Any other ideas, folks?
Perennial problem: What is it - precisely - that we see when we see a colourant rendering on a digital colour device?
This has preoccupied people since the start of digitisation. In prepress as it was until 1995 when the International Color Consortium released the ICC Specification, you had a viewable graphic as a colour photograph on reflective paper or as a colour photograph on transmissive film (called a 'chrome').
The photographer handed the 'chrome' to the scanner operator and on the optical lathe of a drum scanner the light was split into an R, a G, and a B channel, converted into electric and then electronic data, corrected in the colour computer, and 'saved' directly onto separated film or into DCS EPS.

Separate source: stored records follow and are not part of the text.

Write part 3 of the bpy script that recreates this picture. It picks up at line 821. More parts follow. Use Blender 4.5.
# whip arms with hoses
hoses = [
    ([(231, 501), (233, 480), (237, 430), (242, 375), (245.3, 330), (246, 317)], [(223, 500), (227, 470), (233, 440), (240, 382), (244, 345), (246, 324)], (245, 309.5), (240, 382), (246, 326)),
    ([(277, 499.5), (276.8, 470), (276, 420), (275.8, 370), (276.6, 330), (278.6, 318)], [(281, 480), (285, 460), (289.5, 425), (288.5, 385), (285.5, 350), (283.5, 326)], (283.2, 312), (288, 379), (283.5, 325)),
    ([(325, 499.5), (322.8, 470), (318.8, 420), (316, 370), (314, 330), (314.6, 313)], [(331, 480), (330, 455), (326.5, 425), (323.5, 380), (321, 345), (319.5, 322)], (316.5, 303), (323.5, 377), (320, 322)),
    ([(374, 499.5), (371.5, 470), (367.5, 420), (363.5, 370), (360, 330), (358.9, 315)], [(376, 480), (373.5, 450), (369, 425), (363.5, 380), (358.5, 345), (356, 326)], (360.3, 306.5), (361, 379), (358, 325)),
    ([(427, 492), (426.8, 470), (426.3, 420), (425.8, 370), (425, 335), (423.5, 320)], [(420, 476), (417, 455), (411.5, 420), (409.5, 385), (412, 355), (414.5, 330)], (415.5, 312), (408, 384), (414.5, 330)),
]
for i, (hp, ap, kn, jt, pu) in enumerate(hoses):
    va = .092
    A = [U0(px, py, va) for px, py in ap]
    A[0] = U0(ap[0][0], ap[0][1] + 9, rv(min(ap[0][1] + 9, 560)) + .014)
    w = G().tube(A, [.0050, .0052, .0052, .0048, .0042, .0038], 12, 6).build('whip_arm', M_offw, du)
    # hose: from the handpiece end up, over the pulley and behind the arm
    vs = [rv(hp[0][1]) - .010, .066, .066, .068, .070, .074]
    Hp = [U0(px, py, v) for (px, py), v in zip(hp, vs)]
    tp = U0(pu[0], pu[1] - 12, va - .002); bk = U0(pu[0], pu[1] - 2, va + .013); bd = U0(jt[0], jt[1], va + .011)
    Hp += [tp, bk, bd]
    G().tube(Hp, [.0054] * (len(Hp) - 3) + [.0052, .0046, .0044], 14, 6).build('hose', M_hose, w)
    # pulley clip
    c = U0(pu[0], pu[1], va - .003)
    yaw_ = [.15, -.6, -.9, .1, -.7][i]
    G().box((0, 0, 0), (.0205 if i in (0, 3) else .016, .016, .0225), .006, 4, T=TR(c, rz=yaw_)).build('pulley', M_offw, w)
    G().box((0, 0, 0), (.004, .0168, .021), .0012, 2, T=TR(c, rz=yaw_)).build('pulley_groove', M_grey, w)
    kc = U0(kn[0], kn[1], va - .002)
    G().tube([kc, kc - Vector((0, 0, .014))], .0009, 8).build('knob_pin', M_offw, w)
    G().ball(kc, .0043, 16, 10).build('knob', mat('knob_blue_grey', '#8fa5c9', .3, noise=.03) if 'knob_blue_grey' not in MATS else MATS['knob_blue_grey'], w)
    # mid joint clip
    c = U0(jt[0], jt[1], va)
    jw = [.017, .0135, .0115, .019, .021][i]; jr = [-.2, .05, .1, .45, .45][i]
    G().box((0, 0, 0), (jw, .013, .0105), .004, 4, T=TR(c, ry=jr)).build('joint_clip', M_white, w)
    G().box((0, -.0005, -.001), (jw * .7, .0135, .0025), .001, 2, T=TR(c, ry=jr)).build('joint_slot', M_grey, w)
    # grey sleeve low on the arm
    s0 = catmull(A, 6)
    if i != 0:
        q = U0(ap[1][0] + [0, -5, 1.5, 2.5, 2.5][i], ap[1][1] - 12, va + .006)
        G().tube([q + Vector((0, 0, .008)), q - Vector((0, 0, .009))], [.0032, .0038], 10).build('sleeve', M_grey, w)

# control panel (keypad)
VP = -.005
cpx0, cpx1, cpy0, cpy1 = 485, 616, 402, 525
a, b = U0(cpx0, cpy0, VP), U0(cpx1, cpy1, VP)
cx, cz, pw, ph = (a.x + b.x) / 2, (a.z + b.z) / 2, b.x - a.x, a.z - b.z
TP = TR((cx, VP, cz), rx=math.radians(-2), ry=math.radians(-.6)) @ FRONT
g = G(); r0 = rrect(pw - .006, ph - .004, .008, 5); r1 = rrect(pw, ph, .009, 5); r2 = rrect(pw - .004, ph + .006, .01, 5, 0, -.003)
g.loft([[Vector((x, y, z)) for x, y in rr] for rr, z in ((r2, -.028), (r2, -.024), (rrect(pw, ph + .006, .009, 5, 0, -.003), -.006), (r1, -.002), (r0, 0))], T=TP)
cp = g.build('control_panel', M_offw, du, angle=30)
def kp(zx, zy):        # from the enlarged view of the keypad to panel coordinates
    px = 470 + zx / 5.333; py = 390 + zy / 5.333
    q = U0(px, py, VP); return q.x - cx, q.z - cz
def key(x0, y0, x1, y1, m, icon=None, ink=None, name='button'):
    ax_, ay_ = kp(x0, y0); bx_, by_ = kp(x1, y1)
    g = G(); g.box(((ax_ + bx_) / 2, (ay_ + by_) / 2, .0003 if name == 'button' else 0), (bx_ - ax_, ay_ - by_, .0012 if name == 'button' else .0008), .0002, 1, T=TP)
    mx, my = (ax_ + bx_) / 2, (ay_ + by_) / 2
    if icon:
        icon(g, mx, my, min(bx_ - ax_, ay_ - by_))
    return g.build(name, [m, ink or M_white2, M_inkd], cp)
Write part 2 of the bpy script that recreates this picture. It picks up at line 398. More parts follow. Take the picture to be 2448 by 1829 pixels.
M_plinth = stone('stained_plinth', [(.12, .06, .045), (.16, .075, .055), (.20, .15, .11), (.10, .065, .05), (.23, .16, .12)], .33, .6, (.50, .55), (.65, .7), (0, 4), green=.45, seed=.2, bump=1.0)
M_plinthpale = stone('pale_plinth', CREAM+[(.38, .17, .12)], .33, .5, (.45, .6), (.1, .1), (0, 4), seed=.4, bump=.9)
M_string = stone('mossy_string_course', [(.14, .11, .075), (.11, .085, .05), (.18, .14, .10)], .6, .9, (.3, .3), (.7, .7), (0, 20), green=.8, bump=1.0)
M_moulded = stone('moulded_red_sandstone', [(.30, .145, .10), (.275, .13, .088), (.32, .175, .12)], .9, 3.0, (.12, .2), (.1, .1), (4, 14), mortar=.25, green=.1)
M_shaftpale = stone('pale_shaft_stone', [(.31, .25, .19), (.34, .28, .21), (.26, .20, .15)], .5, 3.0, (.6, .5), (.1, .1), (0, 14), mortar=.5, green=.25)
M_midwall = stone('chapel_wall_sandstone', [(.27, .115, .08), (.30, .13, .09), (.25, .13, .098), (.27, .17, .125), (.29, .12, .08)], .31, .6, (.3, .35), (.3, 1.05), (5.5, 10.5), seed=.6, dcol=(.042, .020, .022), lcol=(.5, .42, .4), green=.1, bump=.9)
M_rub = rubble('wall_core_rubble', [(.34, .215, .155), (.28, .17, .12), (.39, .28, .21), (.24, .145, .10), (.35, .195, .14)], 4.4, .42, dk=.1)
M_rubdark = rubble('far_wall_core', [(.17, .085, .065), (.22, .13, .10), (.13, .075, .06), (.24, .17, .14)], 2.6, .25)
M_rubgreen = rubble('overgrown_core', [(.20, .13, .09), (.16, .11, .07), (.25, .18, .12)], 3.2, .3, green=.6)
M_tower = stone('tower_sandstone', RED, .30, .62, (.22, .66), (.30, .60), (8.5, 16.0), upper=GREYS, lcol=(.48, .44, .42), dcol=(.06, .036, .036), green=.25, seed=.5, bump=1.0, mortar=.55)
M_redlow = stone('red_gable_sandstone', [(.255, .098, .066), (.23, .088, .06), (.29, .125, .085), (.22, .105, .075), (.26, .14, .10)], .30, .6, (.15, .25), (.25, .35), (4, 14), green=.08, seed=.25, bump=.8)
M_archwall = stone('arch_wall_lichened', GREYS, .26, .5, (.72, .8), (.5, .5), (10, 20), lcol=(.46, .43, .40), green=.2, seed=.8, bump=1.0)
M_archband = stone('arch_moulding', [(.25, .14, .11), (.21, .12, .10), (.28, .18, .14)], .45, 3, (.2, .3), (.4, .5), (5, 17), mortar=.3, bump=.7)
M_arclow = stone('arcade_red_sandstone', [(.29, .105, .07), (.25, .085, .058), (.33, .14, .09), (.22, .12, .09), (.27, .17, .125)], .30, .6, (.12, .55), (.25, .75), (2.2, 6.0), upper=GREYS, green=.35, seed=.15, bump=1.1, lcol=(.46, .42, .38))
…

If there was disagreement about the colour reproduction, then the photographer had the original viewable graphic, and the scanner operator and press operator had to pick which one was responsible for not reproducing the colours. The idea in the ICC framework is to address the situation that arises in a world without a viewable graphic.
In a world without a viewable graphic, the colour photograph consists of TWO parts, not ONE part. The first part is the digitized colourant data, the Red component, the Green component, and the Blue component in the channel values and the second part consists of the colour definitions in the form of the ICC profile that determines the colours those colourants should form.
When you see digital colour devices that render colour differently, you need to begin by asking yourself what ICC device profiles determine how those colour devices render colour, and what rendering intents determine the conversions between those ICC device profiles. Software publishers should make this simple, since the ICC framework is itself simple enough.